Eu tenho que pensar no futuro. Não é no governo dos governantes futuros, é do Brasil, do povo do Brasil. Nós não podemos permitir que dentro de dez ou vinte anos nós tenhamos mais gente aposentada do que gente na ativa. E, quando isso ocorrer, quebra o sistema da Previdência. E aí não haverá aposentado nenhum. Nenhum. Porque não haverá recursos para isso. E não é sadio um país que transforma numa vantagem, numa cultura, o aposentar-se logo. Aqui as pessoas se querem aposentar logo porque o trabalho é mal pago. Se querem aposentar logo porque têm más condições de trabalho. Se querem aposentar logo porque não têm motivação. Se querem aposentar logo porque querem ter outro emprego para poder melhorar o seu salário. Esses são os problemas.
Vamos redebater isso com franqueza. De que adianta eu me aposentar aos 60 anos? Alguém outro dia me disse no Paraná que como é que alguém aos 60 anos pode dar aula. Eu disse: bom, eu tenho 63, embora às vezes eu diga sempre que eu tenho 64. Daí eu tenho 63 e eu acho que ainda posso dar aulas. Com 60 certamente eu podia. Isso não é verdadeiro. Agora, se a pessoa chega aos 60 sem poder dar aula, é porque durante todo o seu trajeto de vida foi maltratado. Teve um trabalho áspero que não foi reconhecido, teve mau salário, teve problemas de trabalho. Nós vamos corrigir é isso, ao invés de colocar como ideal, dando a impressão que as pessoas não querem trabalhar, quando o que elas querem não é não trabalhar não: é ter outro emprego. Vamos corrigir isso, mas não se corrige isso não alterando tudo que é importante. Agora, direito adquirido é direito adquirido. Nós mudamos a questão da moeda, nós alteramos a inflação respeitando os direitos, não quebrando contratos. Por que eu iria propor agora a quebra de contrato da área social? Não. E vejo até com pena pessoas que se apressam a se aposentar como se fosse acabar o mundo. Isso não precisa, se aposentar, não vai acabar o mundo não, e os direitos adquiridos serão respeitados.

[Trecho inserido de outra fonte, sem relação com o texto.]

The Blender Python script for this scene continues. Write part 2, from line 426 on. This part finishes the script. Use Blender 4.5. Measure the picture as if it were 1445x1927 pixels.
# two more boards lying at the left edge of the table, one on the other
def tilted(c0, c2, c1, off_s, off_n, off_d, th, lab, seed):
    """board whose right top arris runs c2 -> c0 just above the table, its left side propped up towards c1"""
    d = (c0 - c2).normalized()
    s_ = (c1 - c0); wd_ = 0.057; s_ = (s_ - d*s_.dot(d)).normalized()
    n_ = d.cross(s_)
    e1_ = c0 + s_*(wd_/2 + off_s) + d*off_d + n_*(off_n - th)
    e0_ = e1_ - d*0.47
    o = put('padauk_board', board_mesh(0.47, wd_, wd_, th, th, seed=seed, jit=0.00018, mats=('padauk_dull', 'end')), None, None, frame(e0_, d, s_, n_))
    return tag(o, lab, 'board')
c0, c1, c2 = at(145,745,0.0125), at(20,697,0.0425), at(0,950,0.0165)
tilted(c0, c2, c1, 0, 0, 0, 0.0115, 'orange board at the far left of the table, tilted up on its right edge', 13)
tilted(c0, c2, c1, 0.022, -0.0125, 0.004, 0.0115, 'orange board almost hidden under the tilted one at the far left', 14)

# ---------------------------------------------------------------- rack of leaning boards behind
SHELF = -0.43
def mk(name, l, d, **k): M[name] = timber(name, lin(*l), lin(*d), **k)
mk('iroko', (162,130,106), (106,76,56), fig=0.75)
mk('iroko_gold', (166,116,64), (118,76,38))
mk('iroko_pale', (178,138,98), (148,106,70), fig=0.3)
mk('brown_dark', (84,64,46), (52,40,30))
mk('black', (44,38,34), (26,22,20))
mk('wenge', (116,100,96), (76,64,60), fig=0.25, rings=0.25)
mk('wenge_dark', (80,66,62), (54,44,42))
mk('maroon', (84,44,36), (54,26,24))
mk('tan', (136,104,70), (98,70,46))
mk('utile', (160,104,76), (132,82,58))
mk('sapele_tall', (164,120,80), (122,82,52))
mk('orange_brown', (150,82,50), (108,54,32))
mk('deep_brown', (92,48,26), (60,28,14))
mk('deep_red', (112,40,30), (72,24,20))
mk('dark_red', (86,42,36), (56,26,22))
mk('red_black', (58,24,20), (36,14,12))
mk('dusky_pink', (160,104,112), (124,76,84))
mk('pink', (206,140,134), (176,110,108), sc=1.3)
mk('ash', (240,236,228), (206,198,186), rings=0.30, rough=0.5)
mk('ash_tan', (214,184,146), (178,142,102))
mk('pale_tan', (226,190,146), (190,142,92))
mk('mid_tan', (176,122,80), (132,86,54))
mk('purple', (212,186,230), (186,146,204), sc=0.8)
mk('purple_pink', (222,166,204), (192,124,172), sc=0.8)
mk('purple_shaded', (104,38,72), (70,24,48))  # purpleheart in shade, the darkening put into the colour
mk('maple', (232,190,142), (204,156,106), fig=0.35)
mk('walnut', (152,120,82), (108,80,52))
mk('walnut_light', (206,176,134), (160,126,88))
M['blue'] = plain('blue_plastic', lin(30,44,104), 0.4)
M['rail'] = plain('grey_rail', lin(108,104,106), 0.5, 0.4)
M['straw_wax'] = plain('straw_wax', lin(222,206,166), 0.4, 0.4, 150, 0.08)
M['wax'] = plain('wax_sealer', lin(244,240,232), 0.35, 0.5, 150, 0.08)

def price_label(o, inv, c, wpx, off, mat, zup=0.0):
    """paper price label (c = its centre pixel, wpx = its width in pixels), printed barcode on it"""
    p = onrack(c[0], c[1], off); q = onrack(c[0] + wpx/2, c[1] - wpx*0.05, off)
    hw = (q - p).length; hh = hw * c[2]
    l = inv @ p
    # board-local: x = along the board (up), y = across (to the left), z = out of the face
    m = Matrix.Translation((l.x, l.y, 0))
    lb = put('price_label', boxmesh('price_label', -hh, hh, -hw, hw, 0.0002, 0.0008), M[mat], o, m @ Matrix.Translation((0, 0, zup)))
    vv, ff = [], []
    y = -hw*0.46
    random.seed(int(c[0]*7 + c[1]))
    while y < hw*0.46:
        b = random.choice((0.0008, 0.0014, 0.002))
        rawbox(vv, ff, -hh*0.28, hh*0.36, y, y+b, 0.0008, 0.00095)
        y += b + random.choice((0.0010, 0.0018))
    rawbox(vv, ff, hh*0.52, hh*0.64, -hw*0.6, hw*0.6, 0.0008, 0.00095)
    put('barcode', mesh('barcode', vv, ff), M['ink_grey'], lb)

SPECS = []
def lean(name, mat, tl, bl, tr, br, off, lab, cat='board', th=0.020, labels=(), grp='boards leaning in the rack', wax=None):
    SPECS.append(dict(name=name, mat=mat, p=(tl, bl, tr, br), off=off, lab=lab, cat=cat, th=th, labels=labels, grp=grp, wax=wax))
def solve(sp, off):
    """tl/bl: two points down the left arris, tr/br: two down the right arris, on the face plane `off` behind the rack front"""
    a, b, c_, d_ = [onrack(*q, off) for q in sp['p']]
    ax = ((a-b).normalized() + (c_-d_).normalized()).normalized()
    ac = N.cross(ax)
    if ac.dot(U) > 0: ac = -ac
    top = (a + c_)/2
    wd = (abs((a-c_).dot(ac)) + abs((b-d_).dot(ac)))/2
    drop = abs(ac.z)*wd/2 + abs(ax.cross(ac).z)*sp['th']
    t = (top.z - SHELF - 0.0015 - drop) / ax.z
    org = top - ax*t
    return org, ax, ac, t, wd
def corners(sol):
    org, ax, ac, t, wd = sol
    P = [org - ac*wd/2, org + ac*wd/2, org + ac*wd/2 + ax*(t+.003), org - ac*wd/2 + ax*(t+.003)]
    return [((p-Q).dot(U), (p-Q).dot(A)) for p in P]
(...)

Eu reafirmo isso porque muita gente manipula e fica ameaçando: ah, o governo vai... Não vai tirar nada, o governo quer é dar mais às gerações futuras também. Não só às atuais. Não é dilapidar um patrimônio social, tem que pensar no dia de amanhã. Mas quer é dar melhores condições para que isso possa se processar de uma forma objetiva. E vou dar um exemplo. A folha de salários da União passou de US$ 16 bilhões em 92 para R$ 33 bilhões em 95. Mais que dobrou. Agora, perguntem ao funcionário se o salário dele dobrou. Não dobrou. Aumentou, houve um aumento real. No governo Itamar Franco, e agora, com o aumento que demos em janeiro, os funcionários estão com os seus salários aumentando em termos reais. Que ninguém se iluda quanto a isso. O ponto de partida foi baixo, foi baixo. Mas o governo tem feito esforço e continuará fazendo para repor, em termos reais. Mas não dobrou. Sabe por quê? Porque a maior parte desse aumento da folha, ela vai para a aposentadoria. No caso da União, que a União paga mais que o integral o salário, quem se aposenta ganha mais de 100%, é 115, em média. Esse é o único país do mundo em que, ao se aposentar, a pessoa ganha mais, é um incentivo à aposentadoria precoce. Se você ganha mais como aposentado, para que trabalhar? E é uma coisa ilógica. Pois bem. Por causa disso o peso da folha de salários é enorme porque isso aumenta os gastos com o pessoal e não permite que se faça um aumento maior dos salários dos que estão trabalhando. Eu pergunto ao país o que ele deseja. Se ele deseja que os salários diminuam em termos proporcionais para quem está trabalhando permanentemente e aumentem para quem está aposentado ou se querem manter uma aposentadoria condigna mas que não tenha um peso desse porte. Importante que a massa de aposentados não cresça mais depressa que a massa dos ativos.
A pergunta é simples e, se o país responder que prefere realmente uma espécie de suicídio lento, o presidente lamenta, mas obedece à vontade da maioria. Se for essa a vontade do Congresso, se a maioria repetir no Congresso, achar que quer pouco a pouco sufocar quem trabalha e pensando que vai permitir a aposentadoria, quando não vai, porque daqui a dez anos ninguém vai ter essa possibilidade, porque estará tudo quebrado, para o meu governo não altera nada. Porque essas mudanças não são, os direitos adquiridos estão aí. Então não vai alterar nada no caixa, mas é uma questão de filosofia e de responsabilidade para com o futuro.